The rest is terrifying:
“The Americans raced Tuesday to contain a spreading insurgency” in Iraq, which we attacked because of faulty intelligence and a lack of proper debate. In fact, when the information we were getting didn’t build a strong enough case for attacking, the Bush administration set up its own office to correct the problem.
Yet in a nearby story the new, Bush-appointed chief of the Central Intelligence Agency is clearing out senior staff and advising his employees via memo that they are to “support the administration and its policies in our work ... As agency employees we do not identify with, support or champion opposition to the administration or its policies.”

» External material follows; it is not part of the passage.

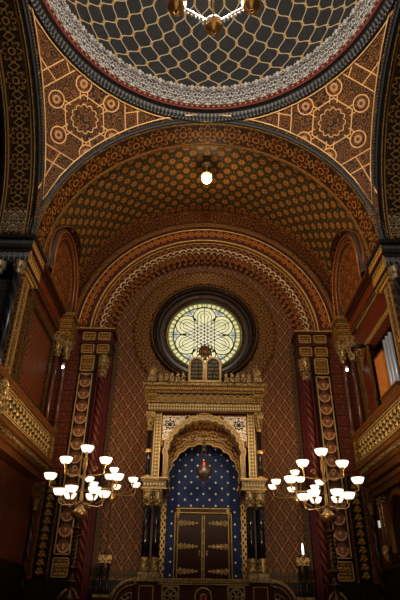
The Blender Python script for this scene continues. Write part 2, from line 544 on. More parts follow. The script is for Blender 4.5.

And, back at the top of the page, “New Bush Cabinet Seen as Move For More Harmony and Control,” meaning the president doesn’t want an attorney general that goes too far or a secretary of state that doesn’t go far enough. He wants only support, consistent with his pride in not reading the news, insistence on keeping protesters so far away he cannot see or hear the protest and assumption of a mandate based on a bare majority of the country’s voters.
At the bottom is a story from Spring, Texas, where a school district that has never had a kidnapping has put in place an electronic watchdog system intended to keep its students from getting kidnapped. The kids carry electronic radio frequency identification tags that keep track of where they are. It doesn’t work very well yet, but that doesn’t keep “advocates of the technology [from seeing] broader possibilities, such as implanting RFID tags under the skin of children to avoid problems with lost or forgotten tags.” Right.
This is where we’re headed: War no matter what. Dissent isn’t welcome. And we’re watching you.